**DATA EXTRACT**
========================================================================

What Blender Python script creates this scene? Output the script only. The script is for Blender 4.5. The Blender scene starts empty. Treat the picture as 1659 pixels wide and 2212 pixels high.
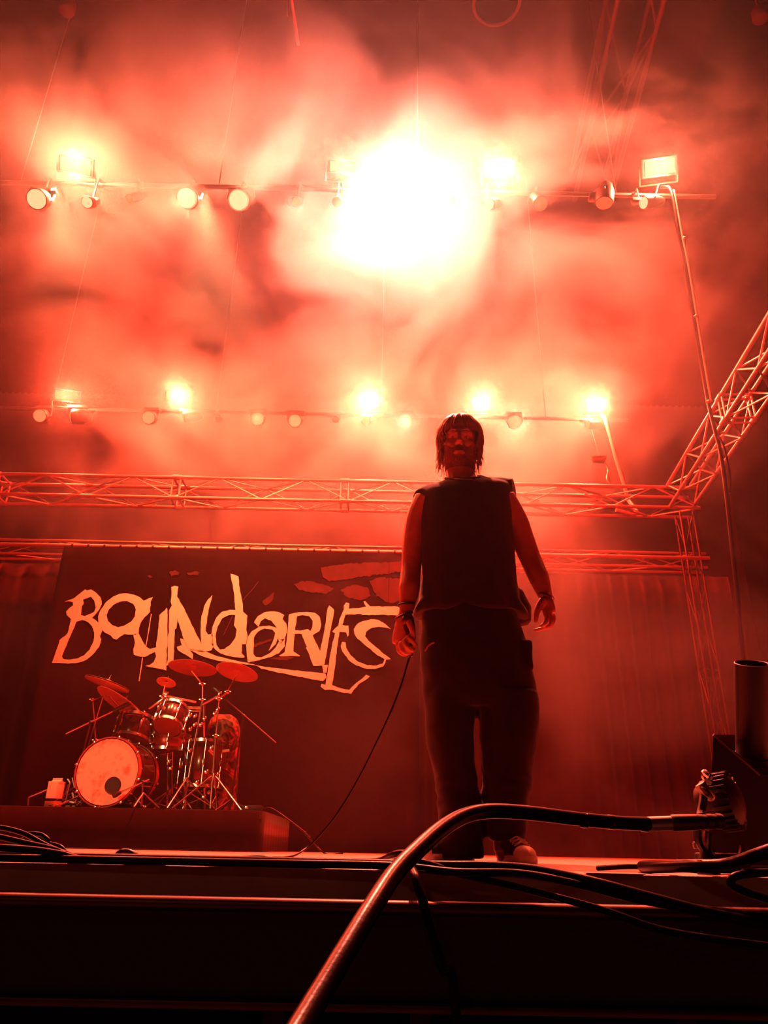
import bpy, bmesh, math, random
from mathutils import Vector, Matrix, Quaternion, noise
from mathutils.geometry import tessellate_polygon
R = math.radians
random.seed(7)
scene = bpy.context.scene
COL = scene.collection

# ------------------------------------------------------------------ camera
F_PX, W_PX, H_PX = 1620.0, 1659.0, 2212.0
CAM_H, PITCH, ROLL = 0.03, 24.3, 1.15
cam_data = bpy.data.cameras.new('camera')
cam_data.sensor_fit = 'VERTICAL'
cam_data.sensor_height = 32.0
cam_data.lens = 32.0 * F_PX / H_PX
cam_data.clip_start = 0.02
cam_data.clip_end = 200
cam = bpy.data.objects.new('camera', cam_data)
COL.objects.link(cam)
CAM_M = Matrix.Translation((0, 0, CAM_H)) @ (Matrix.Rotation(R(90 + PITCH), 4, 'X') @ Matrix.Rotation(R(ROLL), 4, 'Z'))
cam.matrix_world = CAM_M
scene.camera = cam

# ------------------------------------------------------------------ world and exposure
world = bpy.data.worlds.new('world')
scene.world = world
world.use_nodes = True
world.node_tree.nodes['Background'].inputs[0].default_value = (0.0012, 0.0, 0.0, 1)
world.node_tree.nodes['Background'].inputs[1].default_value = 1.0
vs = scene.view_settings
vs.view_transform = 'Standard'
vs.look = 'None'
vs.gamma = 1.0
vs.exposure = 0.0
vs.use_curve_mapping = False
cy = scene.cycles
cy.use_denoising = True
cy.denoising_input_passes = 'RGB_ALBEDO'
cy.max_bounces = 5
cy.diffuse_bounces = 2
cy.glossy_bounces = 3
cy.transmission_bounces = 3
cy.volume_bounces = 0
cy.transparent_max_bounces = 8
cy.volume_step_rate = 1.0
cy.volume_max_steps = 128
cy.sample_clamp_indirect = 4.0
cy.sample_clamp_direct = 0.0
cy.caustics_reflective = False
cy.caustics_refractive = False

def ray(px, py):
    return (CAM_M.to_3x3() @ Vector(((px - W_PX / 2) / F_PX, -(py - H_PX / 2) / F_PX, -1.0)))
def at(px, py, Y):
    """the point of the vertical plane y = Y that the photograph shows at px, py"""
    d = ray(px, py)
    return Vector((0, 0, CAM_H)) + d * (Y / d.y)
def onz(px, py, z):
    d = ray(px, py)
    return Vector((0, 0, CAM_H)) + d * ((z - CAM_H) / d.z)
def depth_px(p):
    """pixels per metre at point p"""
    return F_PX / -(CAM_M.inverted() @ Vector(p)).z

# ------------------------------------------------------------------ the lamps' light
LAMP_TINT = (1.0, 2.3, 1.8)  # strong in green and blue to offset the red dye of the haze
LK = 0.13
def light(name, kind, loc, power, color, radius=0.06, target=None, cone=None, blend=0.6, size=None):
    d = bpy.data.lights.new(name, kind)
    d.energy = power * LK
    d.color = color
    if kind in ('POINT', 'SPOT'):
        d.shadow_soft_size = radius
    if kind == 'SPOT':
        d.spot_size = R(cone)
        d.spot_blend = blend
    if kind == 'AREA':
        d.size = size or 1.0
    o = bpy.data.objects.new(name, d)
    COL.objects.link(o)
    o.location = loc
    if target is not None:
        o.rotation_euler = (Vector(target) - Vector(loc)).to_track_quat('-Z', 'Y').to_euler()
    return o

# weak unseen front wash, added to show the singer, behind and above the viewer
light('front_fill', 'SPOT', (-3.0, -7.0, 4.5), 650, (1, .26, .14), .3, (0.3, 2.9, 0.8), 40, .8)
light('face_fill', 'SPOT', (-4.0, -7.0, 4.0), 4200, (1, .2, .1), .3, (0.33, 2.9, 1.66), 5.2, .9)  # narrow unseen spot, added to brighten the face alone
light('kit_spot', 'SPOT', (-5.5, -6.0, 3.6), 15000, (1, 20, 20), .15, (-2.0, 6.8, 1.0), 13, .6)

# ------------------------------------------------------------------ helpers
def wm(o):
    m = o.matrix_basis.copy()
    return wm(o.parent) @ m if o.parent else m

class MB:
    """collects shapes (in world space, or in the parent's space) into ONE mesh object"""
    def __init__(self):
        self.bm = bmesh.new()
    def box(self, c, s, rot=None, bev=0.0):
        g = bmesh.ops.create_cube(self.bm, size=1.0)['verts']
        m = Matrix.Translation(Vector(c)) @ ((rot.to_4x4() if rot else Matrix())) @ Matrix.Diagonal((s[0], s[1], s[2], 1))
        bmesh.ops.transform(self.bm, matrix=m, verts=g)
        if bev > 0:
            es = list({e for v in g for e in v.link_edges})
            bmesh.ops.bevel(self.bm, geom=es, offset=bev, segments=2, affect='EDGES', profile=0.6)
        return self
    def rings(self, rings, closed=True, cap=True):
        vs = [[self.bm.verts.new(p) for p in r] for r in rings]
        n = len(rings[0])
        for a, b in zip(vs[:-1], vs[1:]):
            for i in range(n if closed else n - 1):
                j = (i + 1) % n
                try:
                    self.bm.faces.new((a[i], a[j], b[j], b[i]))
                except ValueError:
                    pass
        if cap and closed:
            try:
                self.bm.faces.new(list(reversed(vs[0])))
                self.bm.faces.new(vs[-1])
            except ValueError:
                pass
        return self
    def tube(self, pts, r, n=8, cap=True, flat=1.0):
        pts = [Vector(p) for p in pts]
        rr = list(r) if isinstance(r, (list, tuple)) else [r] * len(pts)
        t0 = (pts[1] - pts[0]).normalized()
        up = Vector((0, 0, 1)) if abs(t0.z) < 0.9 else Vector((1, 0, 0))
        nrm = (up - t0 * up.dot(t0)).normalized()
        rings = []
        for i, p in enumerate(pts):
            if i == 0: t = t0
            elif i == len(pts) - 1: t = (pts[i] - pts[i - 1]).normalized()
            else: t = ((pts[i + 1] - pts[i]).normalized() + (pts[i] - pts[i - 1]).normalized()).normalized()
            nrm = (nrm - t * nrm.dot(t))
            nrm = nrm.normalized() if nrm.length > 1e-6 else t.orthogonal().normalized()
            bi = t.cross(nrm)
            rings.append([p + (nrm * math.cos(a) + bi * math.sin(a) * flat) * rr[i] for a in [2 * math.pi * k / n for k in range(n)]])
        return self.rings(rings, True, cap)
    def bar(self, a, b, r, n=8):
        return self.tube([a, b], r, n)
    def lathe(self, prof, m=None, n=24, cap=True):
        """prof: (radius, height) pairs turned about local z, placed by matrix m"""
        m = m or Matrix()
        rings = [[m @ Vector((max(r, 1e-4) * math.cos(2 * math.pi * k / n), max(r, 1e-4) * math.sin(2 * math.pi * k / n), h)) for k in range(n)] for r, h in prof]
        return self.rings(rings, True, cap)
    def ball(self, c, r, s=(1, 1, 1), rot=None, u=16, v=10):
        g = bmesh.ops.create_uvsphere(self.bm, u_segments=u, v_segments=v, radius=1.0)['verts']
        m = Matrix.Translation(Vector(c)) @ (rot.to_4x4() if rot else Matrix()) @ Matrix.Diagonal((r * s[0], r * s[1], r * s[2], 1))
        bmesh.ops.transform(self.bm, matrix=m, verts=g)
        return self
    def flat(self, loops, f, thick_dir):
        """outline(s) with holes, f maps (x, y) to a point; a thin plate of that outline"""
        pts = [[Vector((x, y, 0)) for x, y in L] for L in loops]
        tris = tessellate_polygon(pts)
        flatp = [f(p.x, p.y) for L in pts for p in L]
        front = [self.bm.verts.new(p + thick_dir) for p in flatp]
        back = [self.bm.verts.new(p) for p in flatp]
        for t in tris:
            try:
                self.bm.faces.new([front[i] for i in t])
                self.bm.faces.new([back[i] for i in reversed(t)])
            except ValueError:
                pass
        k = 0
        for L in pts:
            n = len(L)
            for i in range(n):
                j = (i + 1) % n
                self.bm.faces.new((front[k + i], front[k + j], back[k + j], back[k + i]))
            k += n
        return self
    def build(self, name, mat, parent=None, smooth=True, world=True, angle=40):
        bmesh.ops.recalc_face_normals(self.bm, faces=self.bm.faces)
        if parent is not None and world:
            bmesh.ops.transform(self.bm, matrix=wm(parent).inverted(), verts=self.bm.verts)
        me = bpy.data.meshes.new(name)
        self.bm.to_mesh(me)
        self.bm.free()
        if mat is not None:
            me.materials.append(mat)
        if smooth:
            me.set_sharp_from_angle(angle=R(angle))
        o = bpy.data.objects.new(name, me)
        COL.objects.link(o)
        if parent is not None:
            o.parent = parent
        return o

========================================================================

**REQUIRED TASK**
Repeat the lines exactly as they stand, from the opening line of the data through the line with "COL = scene.collection". Pictures stay out of the copy.

**RESPONSE BELOW**
What Blender Python script creates this scene? Output the script only. The script is for Blender 4.5. The Blender scene starts empty. Treat the picture as 1659 pixels wide and 2212 pixels high.
import bpy, bmesh, math, random
from mathutils import Vector, Matrix, Quaternion, noise
from mathutils.geometry import tessellate_polygon
R = math.radians
random.seed(7)
scene = bpy.context.scene
COL = scene.collection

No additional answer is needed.